— START Data shown —
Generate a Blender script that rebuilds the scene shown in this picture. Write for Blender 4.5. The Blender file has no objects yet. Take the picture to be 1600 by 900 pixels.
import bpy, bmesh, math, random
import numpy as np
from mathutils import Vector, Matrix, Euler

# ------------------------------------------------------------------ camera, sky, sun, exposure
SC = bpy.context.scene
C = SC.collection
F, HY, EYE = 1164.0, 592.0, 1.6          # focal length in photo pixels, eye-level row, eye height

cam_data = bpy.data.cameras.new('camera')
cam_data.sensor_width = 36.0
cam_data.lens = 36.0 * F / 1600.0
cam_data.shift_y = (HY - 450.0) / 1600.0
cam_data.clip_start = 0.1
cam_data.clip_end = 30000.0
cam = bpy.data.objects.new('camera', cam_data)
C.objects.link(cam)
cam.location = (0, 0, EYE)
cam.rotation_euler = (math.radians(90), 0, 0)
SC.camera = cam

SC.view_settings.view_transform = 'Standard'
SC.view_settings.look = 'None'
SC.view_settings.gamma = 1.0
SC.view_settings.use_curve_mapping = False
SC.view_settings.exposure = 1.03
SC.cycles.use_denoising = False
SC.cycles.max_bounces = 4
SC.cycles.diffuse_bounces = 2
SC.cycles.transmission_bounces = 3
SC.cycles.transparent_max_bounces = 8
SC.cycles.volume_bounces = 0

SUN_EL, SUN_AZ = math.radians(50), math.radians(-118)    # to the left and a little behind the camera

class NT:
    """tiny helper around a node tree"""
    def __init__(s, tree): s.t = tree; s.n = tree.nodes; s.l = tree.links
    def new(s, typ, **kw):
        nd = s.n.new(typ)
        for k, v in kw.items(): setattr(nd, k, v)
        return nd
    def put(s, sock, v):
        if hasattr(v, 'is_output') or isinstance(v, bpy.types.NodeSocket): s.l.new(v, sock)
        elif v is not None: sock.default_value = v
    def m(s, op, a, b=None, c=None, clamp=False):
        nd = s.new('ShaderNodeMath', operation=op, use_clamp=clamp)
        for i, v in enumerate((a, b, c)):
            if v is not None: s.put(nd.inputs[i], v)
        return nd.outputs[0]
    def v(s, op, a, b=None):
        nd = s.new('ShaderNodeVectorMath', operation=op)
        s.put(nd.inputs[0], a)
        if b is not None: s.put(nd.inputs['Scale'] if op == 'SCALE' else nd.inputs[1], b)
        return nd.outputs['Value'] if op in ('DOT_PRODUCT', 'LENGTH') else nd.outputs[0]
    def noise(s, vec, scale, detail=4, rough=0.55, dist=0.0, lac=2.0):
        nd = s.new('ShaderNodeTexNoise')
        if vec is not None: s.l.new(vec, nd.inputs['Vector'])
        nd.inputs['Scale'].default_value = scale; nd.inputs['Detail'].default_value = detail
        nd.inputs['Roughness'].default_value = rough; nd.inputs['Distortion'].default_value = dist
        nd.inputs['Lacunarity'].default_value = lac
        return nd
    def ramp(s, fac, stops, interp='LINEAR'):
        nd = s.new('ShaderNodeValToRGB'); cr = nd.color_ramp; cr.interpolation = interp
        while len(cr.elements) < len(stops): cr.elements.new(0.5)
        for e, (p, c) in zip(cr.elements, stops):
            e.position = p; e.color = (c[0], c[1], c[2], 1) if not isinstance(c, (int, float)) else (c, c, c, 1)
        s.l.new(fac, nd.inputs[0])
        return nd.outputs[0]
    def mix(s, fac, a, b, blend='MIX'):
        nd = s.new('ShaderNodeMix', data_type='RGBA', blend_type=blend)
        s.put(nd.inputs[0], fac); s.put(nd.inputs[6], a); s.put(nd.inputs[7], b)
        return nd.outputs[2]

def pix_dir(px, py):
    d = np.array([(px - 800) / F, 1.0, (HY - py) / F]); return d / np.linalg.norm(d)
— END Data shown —
Take the listing above and set it down exactly.

(Written answer):
Generate a Blender script that rebuilds the scene shown in this picture. Write for Blender 4.5. The Blender file has no objects yet. Take the picture to be 1600 by 900 pixels.
import bpy, bmesh, math, random
import numpy as np
from mathutils import Vector, Matrix, Euler

# ------------------------------------------------------------------ camera, sky, sun, exposure
SC = bpy.context.scene
C = SC.collection
F, HY, EYE = 1164.0, 592.0, 1.6          # focal length in photo pixels, eye-level row, eye height

cam_data = bpy.data.cameras.new('camera')
cam_data.sensor_width = 36.0
cam_data.lens = 36.0 * F / 1600.0
cam_data.shift_y = (HY - 450.0) / 1600.0
cam_data.clip_start = 0.1
cam_data.clip_end = 30000.0
cam = bpy.data.objects.new('camera', cam_data)
C.objects.link(cam)
cam.location = (0, 0, EYE)
cam.rotation_euler = (math.radians(90), 0, 0)
SC.camera = cam

SC.view_settings.view_transform = 'Standard'
SC.view_settings.look = 'None'
SC.view_settings.gamma = 1.0
SC.view_settings.use_curve_mapping = False
SC.view_settings.exposure = 1.03
SC.cycles.use_denoising = False
SC.cycles.max_bounces = 4
SC.cycles.diffuse_bounces = 2
SC.cycles.transmission_bounces = 3
SC.cycles.transparent_max_bounces = 8
SC.cycles.volume_bounces = 0

SUN_EL, SUN_AZ = math.radians(50), math.radians(-118)    # to the left and a little behind the camera

class NT:
    """tiny helper around a node tree"""
    def __init__(s, tree): s.t = tree; s.n = tree.nodes; s.l = tree.links
    def new(s, typ, **kw):
        nd = s.n.new(typ)
        for k, v in kw.items(): setattr(nd, k, v)
        return nd
    def put(s, sock, v):
        if hasattr(v, 'is_output') or isinstance(v, bpy.types.NodeSocket): s.l.new(v, sock)
        elif v is not None: sock.default_value = v
    def m(s, op, a, b=None, c=None, clamp=False):
        nd = s.new('ShaderNodeMath', operation=op, use_clamp=clamp)
        for i, v in enumerate((a, b, c)):
            if v is not None: s.put(nd.inputs[i], v)
        return nd.outputs[0]
    def v(s, op, a, b=None):
        nd = s.new('ShaderNodeVectorMath', operation=op)
        s.put(nd.inputs[0], a)
        if b is not None: s.put(nd.inputs['Scale'] if op == 'SCALE' else nd.inputs[1], b)
        return nd.outputs['Value'] if op in ('DOT_PRODUCT', 'LENGTH') else nd.outputs[0]
    def noise(s, vec, scale, detail=4, rough=0.55, dist=0.0, lac=2.0):
        nd = s.new('ShaderNodeTexNoise')
        if vec is not None: s.l.new(vec, nd.inputs['Vector'])
        nd.inputs['Scale'].default_value = scale; nd.inputs['Detail'].default_value = detail
        nd.inputs['Roughness'].default_value = rough; nd.inputs['Distortion'].default_value = dist
        nd.inputs['Lacunarity'].default_value = lac
        return nd
    def ramp(s, fac, stops, interp='LINEAR'):
        nd = s.new('ShaderNodeValToRGB'); cr = nd.color_ramp; cr.interpolation = interp
        while len(cr.elements) < len(stops): cr.elements.new(0.5)
        for e, (p, c) in zip(cr.elements, stops):
            e.position = p; e.color = (c[0], c[1], c[2], 1) if not isinstance(c, (int, float)) else (c, c, c, 1)
        s.l.new(fac, nd.inputs[0])
        return nd.outputs[0]
    def mix(s, fac, a, b, blend='MIX'):
        nd = s.new('ShaderNodeMix', data_type='RGBA', blend_type=blend)
        s.put(nd.inputs[0], fac); s.put(nd.inputs[6], a); s.put(nd.inputs[7], b)
        return nd.outputs[2]

def pix_dir(px, py):
    d = np.array([(px - 800) / F, 1.0, (HY - py) / F]); return d / np.linalg.norm(d)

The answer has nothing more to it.